Ground broke on the Town Branch Commons—named after the buried creek running through Lexington’s downtown core that’s winding route is traced by the new greenway—in 2018, with work on all segments of the greenway wrapping up this year. As the final element in a larger, citywide alternative transportation scheme, the Town Branch Commons connects on both ends to the Town Branch Trail and Legacy Trail to form a continuous 22-mile transportation network that now links downtown Lexington with rural Fayette County communities located to the north and west.

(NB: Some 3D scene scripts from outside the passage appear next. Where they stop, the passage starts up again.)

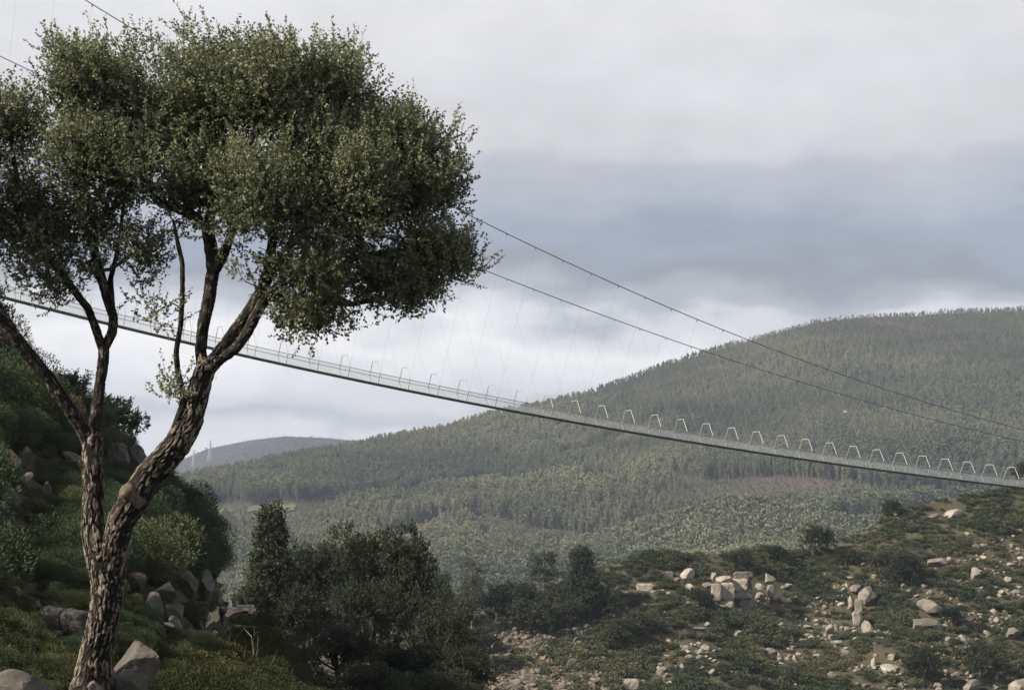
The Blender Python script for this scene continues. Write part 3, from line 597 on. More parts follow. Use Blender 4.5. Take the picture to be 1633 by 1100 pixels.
# trees along the far blue ridge
n = 7000; px = rng.uniform(230, 760, n); rt = rng.random(n) ** 0.8; q = RIDGE.point_t(px, rt); s = rng.uniform(2.5, 5, n)
scatter('far_forest', q, FK, rng.integers(0, 6, n), np.stack([s * 1.6, s * 1.6, s], -1), rng.uniform(0, 6.28, n), 'hazy woodland on the distant blue ridge', 'forest', 0.02)
for i, (x0, x1, y0, y1) in enumerate(FIELDS):
    gx = np.linspace(x0, x1, 12); rows = []
    for k, y in enumerate(np.linspace(y1, y0, 5)):
        q = MTN.point(gx + 2.0 * math.sin(i * 1.7 + k), np.full(12, y) + 1.2 * np.sin(gx * .3 + i)); q[:, 2] += 0.9; rows.append(q)
    V = np.concatenate(rows); a = np.arange(4)[:, None] * 12; b_ = np.arange(11)[None]; f = np.stack([a + b_, a + b_ + 1, a + 12 + b_ + 1, a + 12 + b_], -1).reshape(-1, 4)
    link('field', mesh_np('field', V, [f], M['bare_field'] if i in (4, 6) else M['field'], True), kind='structure')

# small white houses on the mountain, pylons on the far ridge
def house(px, py, w, label):
    b0 = MTN.point(px, py); e = link('white_house', None, loc=b0, rot=(0, 0, 0.4), label=label, cat='house')
    b = Bag(); box_into(b, (-w / 2, -w * .35, -1), (w / 2, w * .35, w * .55)); link('wall', b.mesh('wall', M['white_wall']), e)
    b = Bag(); z0, z1 = w * .55, w * .85
    V = [(-w * .56, -w * .42, z0), (w * .56, -w * .42, z0), (w * .56, w * .42, z0), (-w * .56, w * .42, z0), (-w * .56, 0, z1), (w * .56, 0, z1)]
    b.add(V, f3=[(0, 4, 3), (1, 2, 5)], f4=[(0, 1, 5, 4), (2, 3, 4, 5), (0, 3, 2, 1)]); link('roof', b.mesh('roof', M['pale_stone']), e)
    for sx in (-.25, .25):
        b = Bag(); box_into(b, (w * sx - .35, -w * .35 - .06, .6), (w * sx + .35, -w * .35 + .03, 1.7)); link('window', b.mesh('window', M['black_metal']), e)
house(1347, 665, 4.2, 'tiny white house standing among the trees midway up the mountain')
house(1555, 620, 3.4, 'smaller white house higher on the mountain near its shoulder')
def pylon(px, py, hpx, label):
    b0 = RIDGE.point(px, py); h = hpx * b0[1] / F; e = link('power_pylon', None, loc=b0, rot=(0, 0, .5), label=label, cat='pylon'); w = h * .10
    b = Bag()
    for sx in (-1, 1):
        for sy in (-1, 1): tube_into(b, np.array([[sx * w, sy * w, -1], [sx * w * .35, sy * w * .35, h * .6], [sx * w * .12, sy * w * .12, h]]), [.42, .36, .25], 4)
    for k in range(7):
        z0, z1 = h * k / 8, h * (k + 1) / 8
        def rr(z): return w * np.interp(z, [0, h * .6, h], [1, .35, .12])
        for sy in (-1, 1):
            tube_into(b, np.array([[-rr(z0), sy * rr(z0), z0], [rr(z1), sy * rr(z1), z1]]), [.2, .2], 3); tube_into(b, np.array([[rr(z0), sy * rr(z0), z0], [-rr(z1), sy * rr(z1), z1]]), [.2, .2], 3)
    link('lattice_tower', b.mesh('lattice_tower', M['pylon']), e)
    for z, l in ((.66, .15), (.78, .18), (.90, .13)):
        b = Bag(); tube_into(b, np.array([[-h * l, 0, h * z], [0, 0, h * (z + .03)], [h * l, 0, h * z]]), [.2, .4, .2], 4); link('cross_arm', b.mesh('cross_arm', M['pylon']), e)
pylon(335, 732, 34, 'faint lattice power pylon on the far ridge, the taller of the two')
pylon(309, 738, 26, 'shorter faint lattice power pylon on the far ridge beside the oak trunk')

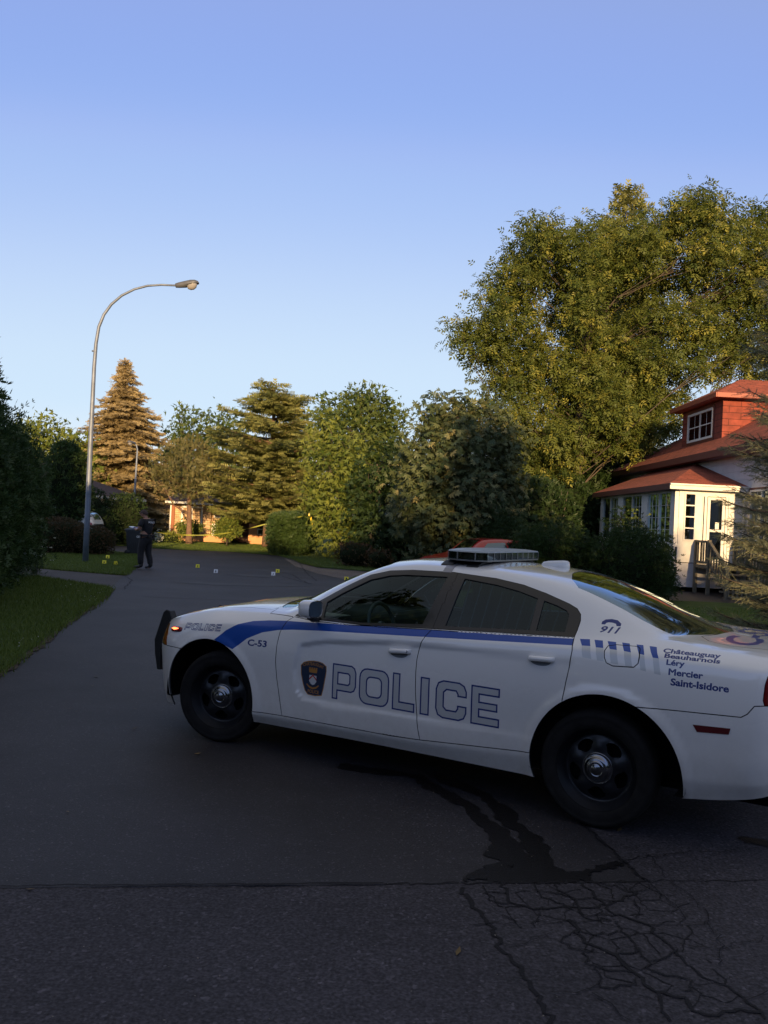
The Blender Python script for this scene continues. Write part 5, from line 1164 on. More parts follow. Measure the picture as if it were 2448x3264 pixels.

 “It’s been an honor for SCAPE to work with LFUCG for over a decade to achieve their goal: a legacy open space that honors the spirit of Bluegrass country,” said Kate Orff, founding principal of SCAPE, in a press statement. “This is a testament to years of collaborative work—grant proposals, public education initiatives, iterative design, and work with local artisans to craft a space for all Lexingtonians.”

 a man walks down a long pedestrian path flanked by greenery
The greenway connects downtown Lexington to two larger trail systems to the north and west. (© SCAPE and Ty Cole)
kinds play in a water feature along a bike trail
Town Branch Commons traces the route of the historic Town Branch Creek. (© SCAPE and Ty Cole)

As mentioned, stormwater management is—alongside its cycling and pedestrian paths—at the heart of Town Branch Commons, infusing downtown Lexington with lush, native greenery that collects and treats runoff while curbing urban flooding during severe weather events. In addition to flood-mitigating, streetscape-beautifying green infrastructure elements that include bioswales and rain gardens, more than 300 trees were also planted to provide shade and cool the city during heatwaves—the new trees triple the size of downtown Lexington’s existing urban canopy. The same number of vehicle lanes along two of downtown Lexington’s major arteries—Midland Avenue and Vine Street—were retained during the project and are now joined by a 14-foot-wide multiuse trail along Midland and separated paths for pedestrians and cyclists on Vine.

Along a section of the 2.5-mile route, users will find interpretive signage, also designed by SCAPE, that points out different aspects of central Kentucky’s social history and its karst geology, the latter of which played a formidable role in shaping the design of the greenway, specifically in its paving details. Along the trail, a contemporary interpretation of Kentucky’s iconic dry-stack limestone fences also pay homage to the geology of the Bluegrass region.

A multitude of established parks and cultural attractions are fused together by downtown Lexington’s new greenway, including the Isaac Murphy Memorial Art Garden, Thoroughbred Park, Charles Young Park, Triangle Park, and the forthcoming Town Branch Park, a privately funded 10-acre green space that, when complete, will anchor the Town Branch Commons. Designed by Sasaki, that project is slated to break ground next spring.

aerial view of parkland in downtown lexinton, kentucky
The greenway serves as a car-free connector to numerous downtown parks and attractions. (© SCAPE and Ty Cole)
people walk along a multimodal trail in a downtown area
The existing number of traffic lanes along two major Lexington streets were retained. (© SCAPE and Ty Cole)

Kentucky Governor Andy Beshear referred to the completion of Town Branch Commons as a “major milestone in the history of Lexington.”

“Built along the path of the city’s foundational waterway, Town Branch Creek, this forward-looking trail succeeds on every level,” Beshear added. “It is a beautiful and multifunctional parkway, pathway and greenway that is encouraging both healthy activity and economic development all along the route.”

Closer to SCAPE’s home turf of New York City, Orff and SCAPE Resilience Principal Pippa Brashear will be joined by Michael Marrella, director of Climate and Sustainability Planning with the NYC Department of City Planning, for an afternoon boat tour on October 23 showcasing green infrastructure and coastal resiliency initiatives undertaken by the city in the decade since Superstorm Sandy. The ticketed excursion, part of the Sandy 10+ series, is a featured tour during Open House New York Weekend.